I was also reminded of something Kristen had said to me a few days before vacation started. I guess she'd heard the quote in "The Matrix" or something, but she was telling me about this guy in the movie who was talking about humans as being insect-like, or something like that. The main point is that humans have this need to take over every available space that they can, not worrying about the fact that they're pushing out other creatures or destroying things. All we keep doing is procreating and destroying the land. And it's so true. I'm not saying that I don't do things to harm the environment, but I like to think that I'm a lot more considerate than most people seem to be. When Kevin told me awhile back that Bush had passed a bill (or whatever it was) to allow oil drilling in Alaska, he didn't understand why I was getting so upset. Actually, he made fun of me, saying that this was another example of girl-ish emotions (we'd been on that subject): we're all about, "Oh, save the pretty seals!" and stuff, but we don't think practically. Why are we wasting all this money just to drill more holes in the ground (for a resource which, experts say, will run out by the end of this century), when we SHOULD be using it to research other ways of creating energy. Sure, these alternate methods will probably cost more than what we're paying now, but they'll also be around a lot longer and won't be so harmful to the environment.

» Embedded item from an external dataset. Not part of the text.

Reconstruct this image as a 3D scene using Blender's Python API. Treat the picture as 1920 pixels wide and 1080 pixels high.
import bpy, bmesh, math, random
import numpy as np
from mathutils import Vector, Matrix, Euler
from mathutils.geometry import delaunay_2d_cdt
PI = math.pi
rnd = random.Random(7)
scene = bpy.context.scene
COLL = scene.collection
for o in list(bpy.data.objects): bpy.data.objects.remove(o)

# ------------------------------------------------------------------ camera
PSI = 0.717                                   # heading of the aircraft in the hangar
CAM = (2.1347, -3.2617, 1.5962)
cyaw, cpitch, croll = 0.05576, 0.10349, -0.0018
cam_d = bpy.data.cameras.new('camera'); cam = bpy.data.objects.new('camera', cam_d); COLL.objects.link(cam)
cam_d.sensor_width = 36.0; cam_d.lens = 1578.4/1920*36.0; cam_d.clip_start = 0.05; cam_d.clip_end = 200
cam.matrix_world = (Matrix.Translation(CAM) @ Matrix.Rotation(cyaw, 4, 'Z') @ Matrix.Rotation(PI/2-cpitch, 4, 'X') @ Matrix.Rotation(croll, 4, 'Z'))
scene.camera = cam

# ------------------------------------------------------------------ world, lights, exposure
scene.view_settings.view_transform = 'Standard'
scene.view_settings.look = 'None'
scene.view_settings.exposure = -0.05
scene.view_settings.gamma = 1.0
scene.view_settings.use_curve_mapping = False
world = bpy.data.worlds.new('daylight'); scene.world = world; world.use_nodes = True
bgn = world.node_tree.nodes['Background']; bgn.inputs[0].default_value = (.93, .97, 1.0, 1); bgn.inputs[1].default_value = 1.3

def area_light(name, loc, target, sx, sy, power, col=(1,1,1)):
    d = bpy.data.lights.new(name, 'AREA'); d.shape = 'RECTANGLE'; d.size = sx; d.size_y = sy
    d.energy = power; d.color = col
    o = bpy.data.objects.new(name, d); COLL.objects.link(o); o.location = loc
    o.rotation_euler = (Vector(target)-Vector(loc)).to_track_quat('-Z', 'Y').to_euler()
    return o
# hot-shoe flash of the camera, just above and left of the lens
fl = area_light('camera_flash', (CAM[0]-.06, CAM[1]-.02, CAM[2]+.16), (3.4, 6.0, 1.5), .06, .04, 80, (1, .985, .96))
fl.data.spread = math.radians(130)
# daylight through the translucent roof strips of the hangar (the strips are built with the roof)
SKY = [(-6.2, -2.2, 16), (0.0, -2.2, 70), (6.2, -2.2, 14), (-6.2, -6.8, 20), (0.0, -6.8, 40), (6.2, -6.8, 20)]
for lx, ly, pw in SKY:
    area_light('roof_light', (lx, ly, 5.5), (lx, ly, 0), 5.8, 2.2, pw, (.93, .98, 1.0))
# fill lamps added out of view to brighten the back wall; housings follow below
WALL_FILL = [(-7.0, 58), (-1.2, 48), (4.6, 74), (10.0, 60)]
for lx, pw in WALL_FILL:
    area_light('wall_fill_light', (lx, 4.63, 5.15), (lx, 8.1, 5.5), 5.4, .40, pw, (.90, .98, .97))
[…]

There are times when I really do wonder what purpose humans have on this planet. It seems that every other creature of the world actually does something beneficial: bees and birds pollinate flowers, predators keep prey animals from overpopulating and destroying ecosystems...What good have we done for the environment that's not just making up for some egregious wrong we made in the past? I'm sure we must have started off having a good purpose, otherwise (depending on your beliefs) we wouldn't have been created. But somewhere along the way we seem to have gotten really screwed up. And I'm sorry if that offends those of you reading this, since after all, you're humans too. I realize that this is a pretty big blanket statement and not ALL people are so despicable. Maybe I should be directing myself more at "The Industry", since they're the greedy wretches who are so bent on keeping things the way they are.

Guess I did get on my soapbox there, hehehe...This subject is just one that easily riles me up. I don't understand why people are being so blind toward the subject of our environment! It's the same sort of attitude that frustrates me so much about college seniors: just as seniors don't want to do anything to help their school because they're not going to be around to see the results, neither does society seem to want to do anything to help the environment because results could take years (and many people don't seem to think they'll be around to see those results). I don't know. I just get frustrated by people who are too fixated on their own little sphere of existence to see the bigger picture.

I'd even trade in my dreams of having Artie the Hippiemobile (aka my dream VW bus, lol) to get one of those hybrid cars! It still uses gasoline, but at least it would be a small help. Unfortunately--and this is something else my Earth Science professor taught us--there's this "law of large numbers" which states that one or two individuals will neither help nor hinder the environment. However, a large group of people changing their habits for the better would help...just as that large group is hindering things right now. The example he used were CFCs, but it goes for anything.

At any rate, I have to go to bed so I can get up tomorrow morning and start my job again. When I think about this subject, though, I realize what Dr. Freeman meant when he told us that Communication majors have the ability to sway a large group of people to do something. What we're undertaking, he told us, is a more massive responsibility than we can even imagine, because there is so much power in the world of communication. When he first told us this, I couldn't imagine myself having such a grand purpose in life, but I'm starting to think that maybe I do.